You're simply moving players around the pitch and setting up where they stand, where they dribble the ball, and where and how they pass it on. When the time comes you'll want to take a shot, and when the tables are turned you'll be trying to move players to block and reverse your opponent's attack.

All of these areas are where your player's full RPG statistics come into play, as they effect how well they'll perform certain actions and work within certain roles out on the pitch. All of this is accomplished on the bottom screen - in fact, the lion's share of the game is played down there.

In addition to the skills that make up most of the moment-to-moment play, characters are also equipped with special moves for things like shooting, tackling, dancing around opponents with the ball and more. These are limited, so how and when you deploy them is a major tactical consideration.

Some of these skills can also be used to counter when your opponent uses one of their own, so they're not all about offence. It's in choosing what abilities to use and when that this really starts to feel like a proper sports and RPG mash-up - and it works well.

Outside of full matches, team captain and protagonist Mark can take three more members of his team with him out with him in downtime. In this you'll get to experience some of the side quests and the like, but there's also smaller four-a-side matches you'll be thrust into here.
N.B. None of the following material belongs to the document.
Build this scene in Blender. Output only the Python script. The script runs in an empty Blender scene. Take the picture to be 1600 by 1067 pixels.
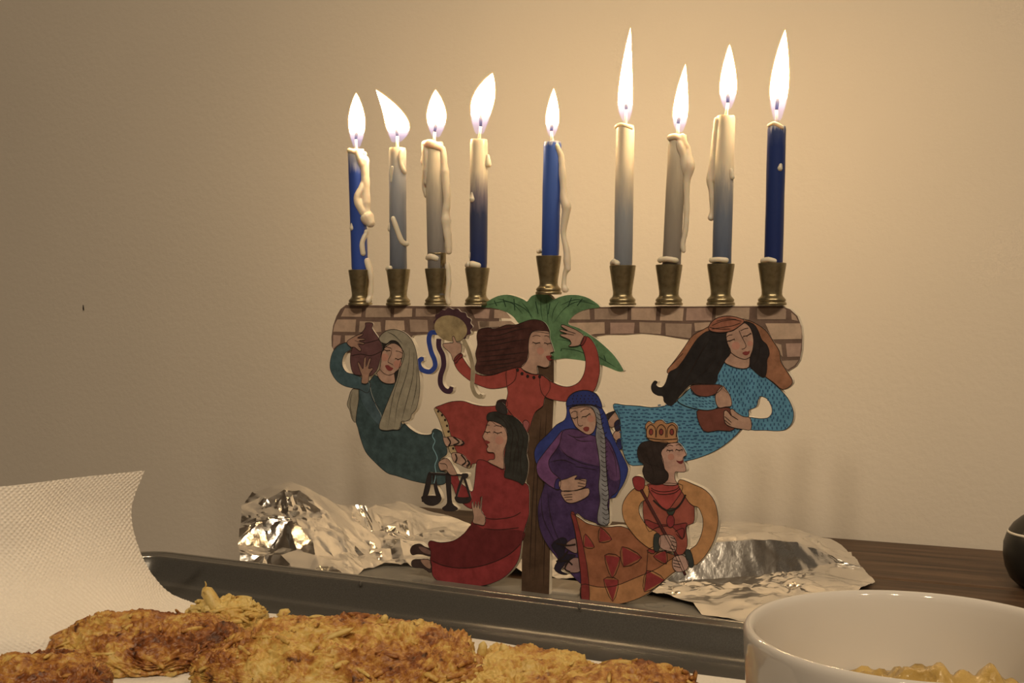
import bpy, bmesh, math, random
import numpy as np
from mathutils import Vector, noise, geometry
random.seed(7)
rng = np.random.default_rng(7)
SC = bpy.context.scene
COL = SC.collection
PI = math.pi
MM = 0.001

# ---------------------------------------------------------------- camera
F, H, PITCH = 1850.0, 162.0, math.radians(1.966)      # focal length in px, eye height above table in mm
cam_data = bpy.data.cameras.new('camera')
cam = bpy.data.objects.new('camera', cam_data)
COL.objects.link(cam)
cam.location = (0, 0, H * MM)
cam.rotation_euler = (PI / 2 - PITCH, 0, 0)
cam_data.sensor_width = 36
cam_data.lens = F / 1600 * 36
cam_data.clip_start = 0.01
SC.camera = cam

# ---------------------------------------------------------------- world, exposure, lamp strengths
world = bpy.data.worlds.new('room_world')
SC.world = world
world.use_nodes = True
world.node_tree.nodes['Background'].inputs['Color'].default_value = (1.0, 0.75, 0.50, 1)
world.node_tree.nodes['Background'].inputs['Strength'].default_value = 0.075
SC.view_settings.view_transform = 'Standard'
SC.view_settings.look = 'None'
SC.view_settings.exposure = 0.0
SC.view_settings.gamma = 1.0
SC.view_settings.use_curve_mapping = False
try:
    SC.cycles.use_denoising = True
    SC.cycles.max_bounces = 8
    SC.cycles.sample_clamp_indirect = 6.0
    SC.cycles.caustics_reflective = True
except Exception:
    pass
FLAME_POWER = 53.0
DOWNLIGHT_POWER = 315.0
FLAME_COLOR = (1.0, 0.70, 0.37)
ROOM_COLOR = (1.0, 0.78, 0.52)

# ---------------------------------------------------------------- helpers
def lin(c):
    c /= 255.0
    return c / 12.92 if c <= 0.04045 else ((c + 0.055) / 1.055) ** 2.4

def alb(r, g, b, k=1.0):
    """pigment seen under the warm room light -> its own reflectance"""
    L = (0.30, 0.225, 0.145)
    c = [0.60 * k * lin(v) / l for v, l in zip((r, g, b), L)]
    g_ = 0.3 * c[0] + 0.6 * c[1] + 0.1 * c[2]
    return tuple(min(0.8, max(0.006, 0.74 * v + 0.26 * g_)) for v in c)

def P3(X, Z, z):
    return Vector((X * MM, Z * MM, z * MM))

def link(o, parent=None):
    COL.objects.link(o)
    if parent is not None:
        o.parent = parent
    return o

def tag(o, label=None, cat=None, group=None, kind=None):
    for k, v in (('label', label), ('category', cat), ('group', group), ('kind', kind)):
        if v:
            o[k] = v
    return o

def empty(name, loc=(0, 0, 0), rz=0, parent=None):
    o = bpy.data.objects.new(name, None)
    o.empty_display_size = 0.02
    o.location = loc
    o.rotation_euler = (0, 0, rz)
    return link(o, parent)

def mesh_obj(name, verts, faces, mats, parent=None, smooth=False, midx=None, angle=None):
    me = bpy.data.meshes.new(name)
    me.from_pydata([tuple(v) for v in verts], [], [tuple(f) for f in faces])
    for m in (mats if isinstance(mats, (list, tuple)) else [mats]):
        me.materials.append(m)
    if midx is not None:
        me.polygons.foreach_set('material_index', midx)
    if smooth:
        me.polygons.foreach_set('use_smooth', [True] * len(me.polygons))
    me.update()
    if angle is not None:
        me.set_sharp_from_angle(angle=angle)
    return link(bpy.data.objects.new(name, me), parent)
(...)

These are like your random encounters, short matches with specific objectives that offer additional chances to level up. You can also go back and challenge teams you've already defeated again to attempt to persuade their players to join your squad.

The problem is even with all this on offer, downtime between the real big event matches begins to pile up and, sadly, become boring. I found myself desperately wanting to just skip ahead to the next big exciting game, and that's Inazuma Eleven 3's greatest downfall. It has an amazing 'battle' system with its matches, but it isn't quite feature rich enough outside them to really grab me completely.

Inazuma Eleven 3 is a fun title, and full football matches in it are exciting, exhilarating and tactical. This is a good game with the glint and glisten of a franchise that with development and growth could become really, truly great. As such, this one is definitely worth a look, and the series in general feels like one to watch.